Sun Dec 20, 2015, 07:24 PM
Dec 2015

... I read about the autochrome process years ago, and saw other examples that also had the same pointillist look imparted by the potato starch particles, and that was back in the sixties, before computer graphics were even imagined. I work in PhotoShop and Illustrator every day now, and I'm familiar with the various filters one can apply to an image achieve a given "artistic" look. I also remember doing paste-ups of hot lead type on clay-coated paper with rubber cement. Ah, the memories!

 

alcibiades_mystery

(36,437 posts)
9. Very cool...great post
Sun Dec 20, 2015, 07:12 PM
Dec 2015

The shell-ravaged area of West Flanders was probably at a third line trench (!), otherwise they wouldn't be sunning themselves. Still, look at that dug-out.

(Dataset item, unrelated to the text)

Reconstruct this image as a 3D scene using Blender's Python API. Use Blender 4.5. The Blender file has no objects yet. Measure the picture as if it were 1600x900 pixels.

Also, very good images to show the complete colonial nature of the Great War. Algerians, Senegalese, Indochine. And that's just a sampling. The Western Front was a global event.

pinboy3niner

(53,339 posts)
10. War vets have lots of photos of the quiet times
Sun Dec 20, 2015, 07:24 PM
Dec 2015

Not so much of the action because it wasn't their cameras they were shooting then.

I have photos of me in Vietnam in quiet times, together with friends...who were KIA later.

murielm99

(30,741 posts)
13. Beautiful pictures.
Sun Dec 20, 2015, 07:29 PM
Dec 2015

Thank you.

I looked around a bit and found the pictures of the aftermath of the Great Chicago fire. Those were interesting, too.